• Kyodo


The end was as sudden as a bolt of lightning.

Mongolian yokozuna Hakuho saw his record-chasing streak end at 63 bouts after a stunning defeat to Kisenosato at the Kyushu Grand Sumo Tournament on Monday.

Having gone undefeated the past four tournaments, Hakuho was widely expected to match and surpass Futabayama’s record of 69 set from 1936-1939.

But Kisenosato had other ideas in the day’s finale at Fukuoka Kokusai Center.

Hakuho got a slow jump at the faceoff and never really recovered as Kisenosato (1-1) charged forward in a relentless effort before shoving the yokozuna over the edge as the crowd went into a frenzy.

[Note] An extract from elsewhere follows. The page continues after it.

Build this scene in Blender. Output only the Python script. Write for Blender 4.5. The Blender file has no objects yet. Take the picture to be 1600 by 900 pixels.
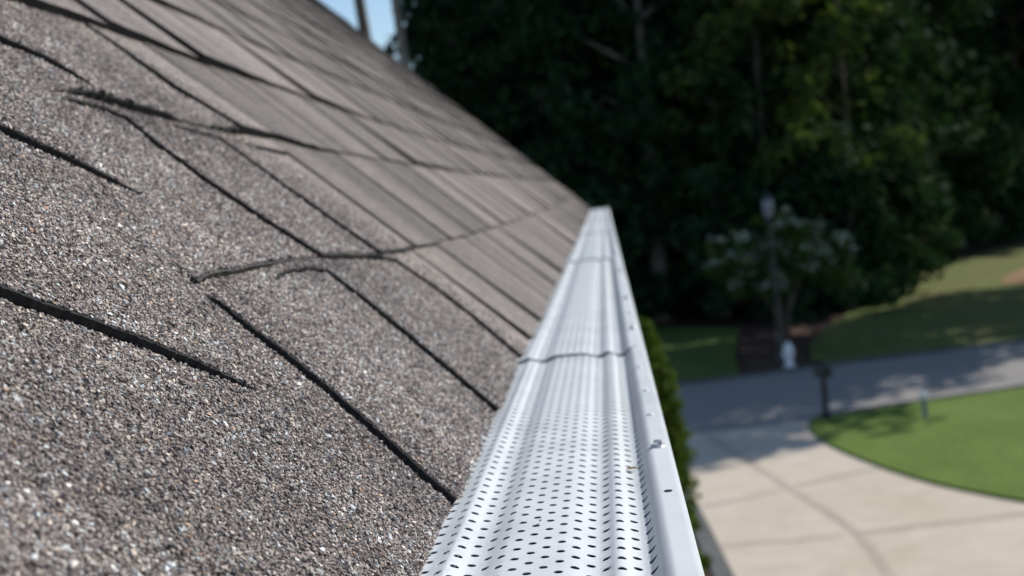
import bpy, bmesh, math, random
import numpy as np
from mathutils import Matrix, Vector, Euler

sc = bpy.context.scene
C = sc.collection
rng = np.random.default_rng(7)
random.seed(7)
rad = math.radians

# ------------------------------------------------------------------ camera, sky, sun, exposure
CAM_H = 5.8                     # camera above the ground (m); the gutter is 0.18 m below it
EAVE_Z = CAM_H - 0.18
TH = rad(42.5)                  # roof pitch
cd = bpy.data.cameras.new('camera')
cam = bpy.data.objects.new('camera', cd)
C.objects.link(cam)
cam.matrix_world = Matrix(((0.993486, 0.083875, 0.077143, 0.0),
                           (0.070375, 0.080857, -0.994238, 0.0),
                           (-0.089629, 0.99319, 0.074427, CAM_H),
                           (0, 0, 0, 1)))
cd.sensor_width = 36.0
cd.lens = 1992.0 / 1600.0 * 36.0
cd.clip_start = 0.02
cd.clip_end = 2000
cd.dof.use_dof = True
cd.dof.focus_distance = 0.62
cd.dof.aperture_fstop = (cd.lens / 1000.0) / 0.0042
sc.camera = cam

SUN_AZ, SUN_EL = 55.0, 41.0     # azimuth from +Y towards +X
w = bpy.data.worlds.new("World")
sc.world = w
w.use_nodes = True
nt = w.node_tree
sky = nt.nodes.new('ShaderNodeTexSky')
sky.sky_type = 'NISHITA'
sky.sun_disc = False
sky.sun_elevation = rad(SUN_EL)
sky.sun_rotation = rad(SUN_AZ)
sky.dust_density = 0.25
sky.ozone_density = 2.2
bg = nt.nodes['Background']
bg.inputs['Strength'].default_value = 0.10
nt.links.new(sky.outputs['Color'], bg.inputs['Color'])
sl = bpy.data.lights.new('sun', 'SUN')
sl.energy = 3.6
sl.angle = rad(0.53)
sl.color = (1.0, 0.95, 0.88)
so = bpy.data.objects.new('sun', sl)
C.objects.link(so)
sd = Vector((math.sin(rad(SUN_AZ)) * math.cos(rad(SUN_EL)), math.cos(rad(SUN_AZ)) * math.cos(rad(SUN_EL)), math.sin(rad(SUN_EL))))
so.rotation_euler = sd.to_track_quat('Z', 'Y').to_euler()
so.location = sd * 60
vs = sc.view_settings
vs.view_transform = 'Standard'
vs.look = 'None'
vs.gamma = 1.0
vs.use_curve_mapping = False
vs.exposure = 0.40
sc.cycles.use_denoising = True
sc.cycles.max_bounces = 6
sc.cycles.transparent_max_bounces = 4

# ------------------------------------------------------------------ helpers
def tag(o, label=None, cat=None, group=None, kind=None):
    if label: o['label'] = label
    if cat: o['category'] = cat
    if group: o['group'] = group
    if kind: o['kind'] = kind
    return o

def empty(name, loc=(0, 0, 0), rz=0.0):
    o = bpy.data.objects.new(name, None)
    o.empty_display_size = 0.2
    o.location = loc
    o.rotation_euler = (0, 0, rz)
    C.objects.link(o)
    return o

def link(name, me, mats, parent=None):
    o = bpy.data.objects.new(name, me)
    for m in (mats if isinstance(mats, (list, tuple)) else [mats]):
        if me.materials.find(m.name) < 0:
            me.materials.append(m)
    C.objects.link(o)
    if parent is not None: o.parent = parent
    return o

def np_mesh(name, V, faces, loops_per_face=None, smooth=False, mat_idx=None):
    """faces: (n,k) array, or a flat loop array together with the loop count of each face."""
    me = bpy.data.meshes.new(name)
    V = np.asarray(V, np.float32)
    if loops_per_face is None:
        faces = np.asarray(faces, np.int32)
        n, k = faces.shape
        flat = faces.ravel(); tot = np.full(n, k, np.int32)
    else:
        flat = np.asarray(faces, np.int32); tot = np.asarray(loops_per_face, np.int32); n = len(tot)
    me.vertices.add(len(V)); me.vertices.foreach_set('co', V.ravel())
    me.loops.add(len(flat)); me.loops.foreach_set('vertex_index', flat)
    me.polygons.add(n)
    st = np.concatenate([[0], np.cumsum(tot)[:-1]]).astype(np.int32)
    me.polygons.foreach_set('loop_start', st)
    try: me.polygons.foreach_set('loop_total', tot)
    except Exception: pass
    if mat_idx is not None: me.polygons.foreach_set('material_index', np.asarray(mat_idx, np.int32))
    me.update(calc_edges=True)
    me.validate()
    me.polygons.foreach_set('use_smooth', np.full(len(me.polygons), smooth))
    return me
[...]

“I left an opening in my sumo today and couldn’t grab the momentum,” said Hakuho, who shook his head in disbelief after tumbling into the ringside seats. “I had 63 wins and I really wanted to keep the streak going. But I guess I got a little complacent. It’s too bad but that’s how it goes,” he said.

The normally cool-under-fire Hakuho had obviously lost his composure as he tried in vain to thwart the attack with a throwing technique and inner leg trip before he was sent packing.

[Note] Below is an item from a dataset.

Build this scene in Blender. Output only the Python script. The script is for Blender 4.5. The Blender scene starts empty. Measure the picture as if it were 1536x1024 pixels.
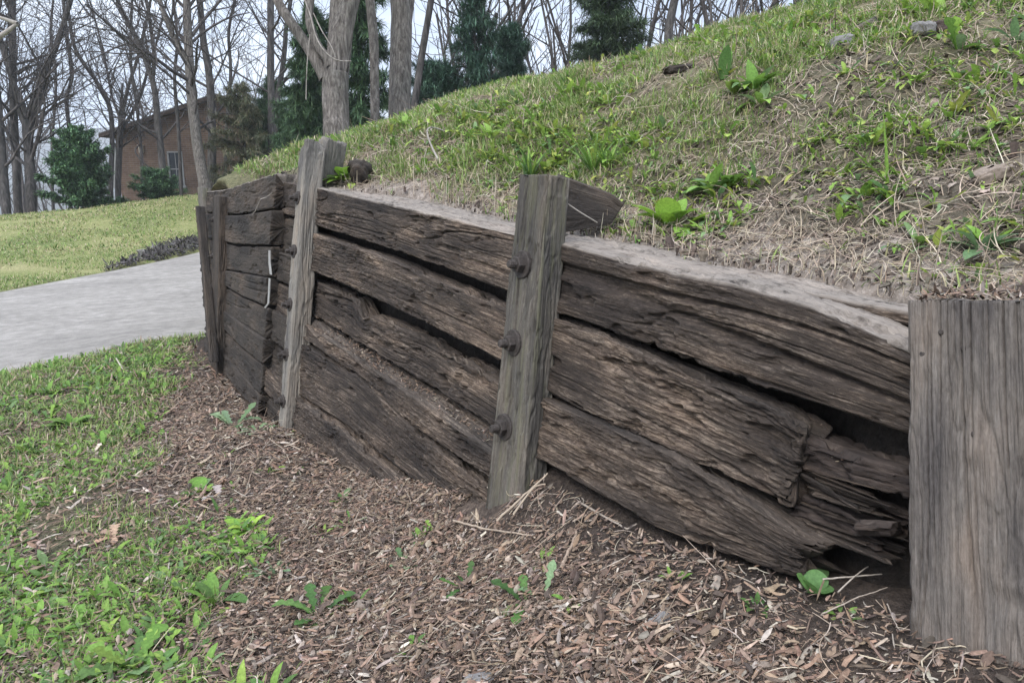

The 25-year-old began his remarkable winning run back in January with a victory over Bulgarian ozeki Kotooshu on the penultimate day of the New Year Grand Sumo Tournament.

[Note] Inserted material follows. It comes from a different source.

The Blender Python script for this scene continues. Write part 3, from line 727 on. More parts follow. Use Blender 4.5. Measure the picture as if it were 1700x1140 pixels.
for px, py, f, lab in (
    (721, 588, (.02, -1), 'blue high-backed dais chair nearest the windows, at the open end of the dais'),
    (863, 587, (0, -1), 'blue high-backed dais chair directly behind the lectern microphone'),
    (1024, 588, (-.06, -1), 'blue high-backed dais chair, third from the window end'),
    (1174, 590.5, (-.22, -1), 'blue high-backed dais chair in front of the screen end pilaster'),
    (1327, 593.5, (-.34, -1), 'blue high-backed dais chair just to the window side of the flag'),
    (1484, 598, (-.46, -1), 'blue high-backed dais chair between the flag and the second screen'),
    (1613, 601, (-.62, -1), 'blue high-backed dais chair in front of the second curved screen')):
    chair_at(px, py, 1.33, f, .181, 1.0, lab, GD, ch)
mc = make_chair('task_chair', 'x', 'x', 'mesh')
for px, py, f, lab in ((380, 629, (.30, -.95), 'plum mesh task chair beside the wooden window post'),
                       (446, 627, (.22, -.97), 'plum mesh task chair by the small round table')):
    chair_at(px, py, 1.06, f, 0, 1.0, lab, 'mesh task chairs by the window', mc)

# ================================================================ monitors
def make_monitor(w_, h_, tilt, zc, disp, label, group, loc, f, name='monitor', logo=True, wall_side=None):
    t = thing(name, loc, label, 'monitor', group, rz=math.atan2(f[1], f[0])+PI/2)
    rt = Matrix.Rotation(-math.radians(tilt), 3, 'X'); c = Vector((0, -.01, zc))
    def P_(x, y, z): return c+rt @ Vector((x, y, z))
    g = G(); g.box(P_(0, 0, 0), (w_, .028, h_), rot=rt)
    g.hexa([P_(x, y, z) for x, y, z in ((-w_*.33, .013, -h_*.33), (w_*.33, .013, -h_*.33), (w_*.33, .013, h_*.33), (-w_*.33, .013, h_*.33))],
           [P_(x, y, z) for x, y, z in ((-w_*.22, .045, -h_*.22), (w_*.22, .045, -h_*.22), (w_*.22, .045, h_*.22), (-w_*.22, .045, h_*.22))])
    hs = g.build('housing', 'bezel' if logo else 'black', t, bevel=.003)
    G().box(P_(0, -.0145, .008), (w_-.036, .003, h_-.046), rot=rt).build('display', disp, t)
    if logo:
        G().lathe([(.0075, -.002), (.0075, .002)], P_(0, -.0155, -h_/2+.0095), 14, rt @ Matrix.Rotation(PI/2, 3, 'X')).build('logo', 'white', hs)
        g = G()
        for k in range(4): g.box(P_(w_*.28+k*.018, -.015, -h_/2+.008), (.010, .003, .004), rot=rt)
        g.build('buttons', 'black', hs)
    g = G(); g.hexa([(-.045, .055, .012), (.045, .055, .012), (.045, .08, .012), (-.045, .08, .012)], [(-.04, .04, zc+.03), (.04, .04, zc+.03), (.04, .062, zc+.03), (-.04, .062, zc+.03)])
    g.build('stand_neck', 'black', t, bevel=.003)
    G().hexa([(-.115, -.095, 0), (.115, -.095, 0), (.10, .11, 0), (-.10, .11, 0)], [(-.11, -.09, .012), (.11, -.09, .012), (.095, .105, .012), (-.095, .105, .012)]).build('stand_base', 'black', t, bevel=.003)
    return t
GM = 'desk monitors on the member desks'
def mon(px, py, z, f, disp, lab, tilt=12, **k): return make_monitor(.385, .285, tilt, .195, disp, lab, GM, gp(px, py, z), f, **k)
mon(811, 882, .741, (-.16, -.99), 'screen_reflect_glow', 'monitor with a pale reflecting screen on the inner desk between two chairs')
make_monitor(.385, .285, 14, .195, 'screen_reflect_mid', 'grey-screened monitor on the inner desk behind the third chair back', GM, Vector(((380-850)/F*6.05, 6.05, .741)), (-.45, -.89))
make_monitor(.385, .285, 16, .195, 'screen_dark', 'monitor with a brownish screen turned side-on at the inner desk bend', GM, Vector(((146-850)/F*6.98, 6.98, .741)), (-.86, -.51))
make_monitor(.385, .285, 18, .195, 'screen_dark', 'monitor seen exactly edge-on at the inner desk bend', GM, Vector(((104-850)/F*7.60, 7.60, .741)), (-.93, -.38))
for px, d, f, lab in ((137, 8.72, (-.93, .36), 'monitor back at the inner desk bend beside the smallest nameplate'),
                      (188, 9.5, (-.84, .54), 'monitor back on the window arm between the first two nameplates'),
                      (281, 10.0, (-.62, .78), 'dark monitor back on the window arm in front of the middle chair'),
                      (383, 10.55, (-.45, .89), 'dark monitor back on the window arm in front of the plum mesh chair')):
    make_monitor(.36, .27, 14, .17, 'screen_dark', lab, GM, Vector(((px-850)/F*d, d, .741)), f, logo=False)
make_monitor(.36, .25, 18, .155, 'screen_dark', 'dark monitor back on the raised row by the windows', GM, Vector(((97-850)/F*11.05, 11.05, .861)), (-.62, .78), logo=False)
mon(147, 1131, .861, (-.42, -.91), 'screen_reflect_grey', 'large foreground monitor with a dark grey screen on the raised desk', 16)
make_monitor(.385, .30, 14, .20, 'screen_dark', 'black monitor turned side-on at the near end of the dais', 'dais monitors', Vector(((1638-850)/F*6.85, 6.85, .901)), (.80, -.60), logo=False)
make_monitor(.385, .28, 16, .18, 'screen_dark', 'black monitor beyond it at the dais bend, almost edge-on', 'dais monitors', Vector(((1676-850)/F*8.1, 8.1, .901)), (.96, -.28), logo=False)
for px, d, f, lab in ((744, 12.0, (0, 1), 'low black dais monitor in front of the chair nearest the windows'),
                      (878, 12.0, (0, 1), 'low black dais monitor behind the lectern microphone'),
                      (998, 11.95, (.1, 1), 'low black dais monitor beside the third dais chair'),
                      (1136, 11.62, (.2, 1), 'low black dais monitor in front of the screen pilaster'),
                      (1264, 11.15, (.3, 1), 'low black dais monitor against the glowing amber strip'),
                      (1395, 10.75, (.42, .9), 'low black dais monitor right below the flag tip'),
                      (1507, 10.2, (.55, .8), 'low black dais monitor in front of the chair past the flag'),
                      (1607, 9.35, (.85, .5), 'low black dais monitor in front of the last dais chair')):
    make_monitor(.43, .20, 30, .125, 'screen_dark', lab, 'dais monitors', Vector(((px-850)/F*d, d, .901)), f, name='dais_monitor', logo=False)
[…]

Hakuho is the only yokozuna in sumo’s elite makuuchi division and has completely dominated the sport since compatriot and former yokozuna Asashoryu retired in February.

He became the first man to win three consecutive titles with undefeated records at the Nagoya meet in July and surpassed Chiyonofuji’s 53-bout streak en route to another perfect run at the autumn meet in September.

Hakuho, who is gunning for his 17th Emperor’s Cup here, slipped to a 1-1 record at the 15-day meet. He still sits in second for consecutive wins on the all-time list.

Futabayama’s record, which many have called unbreakable and comparable with Joe DiMaggio’s record 56-game hitting streak that still stands today in baseball’s major leagues, was set at a time when there were only two tournaments per year.

The legendary yokozuna went on a tear from the seventh day of the 1936 spring meet until he lost against Akinoumi on to the fourth day of the 1939 spring meet.

“Hakuho let him control the bout. But I have to take my hat off to Kisenosato, who wasn’t afraid of a fight. I still have to say that 63 straight wins is simply magnificent. I’m even more convinced now how amazing 69 straight wins is,” said Japan Sumo Association Chairman Hanaregoma.

In other bouts of note, Kotooshu (1-1) once again fell victim to Aminishiki (2-0), who sent his opponent reeling over the edge with a hard crunch seconds into the match, improving to a 15-10 career mark against the Bulgarian ozeki.

Local favorite Kaio, meanwhile, pumped up the crowd by tossing down Kotoshogiku (1-1) immediately after the faceoff to pick up his first win here.